Independent interview

Interview0 Comments

The Independent interviews Highfield, in his new position as head of Future Media and Technology at the BBC. He says he plans to use the department’s £250m to £400m budget and and 1500 staff to put Britain at the forefront of internet-based technology by opening the BBC’s video archive of the BBC, some 1.2 million hours of film, for free.
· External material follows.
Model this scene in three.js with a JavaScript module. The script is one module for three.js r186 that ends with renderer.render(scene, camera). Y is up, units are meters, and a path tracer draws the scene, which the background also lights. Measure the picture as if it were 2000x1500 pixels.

I think we are about to go from the predominantly text-based, predominantly static world into the video-rich, dynamic, two-way engaging environment. That for me is when it starts to get really interesting. It’s more than putting a newspaper online it’s where you can really start to empower people and give them total control over their media consumption…What we [The British] have is an opportunity now in Web 2.0 to actually get ahead of the game, because we do have one of the most advanced creative industries, our television industry is world renowned…[The BBC] has one of the world’s largest archives, if not the largest archive. And yet, because we’ve got so few channels – routes to our audience – inevitably 99.9 per cent of that content stays on the shelves. We ought to liberate it and make it available, how, when and where our audience would like to consume it.

On the UK approach to education and technology:

The streaming of people in England into arts and science means that people who can explain technology are few and far between. It’s so rare in the creative industries to find creatives who are interested in technology, because a lot of them look down on it. It wouldn’t happen in America or Germany. It’s very rare as well to find technologists who have been taught how to sell their ideas. It’s one of the reasons why the entrepreneurial culture here hasn’t made many dotcom successes.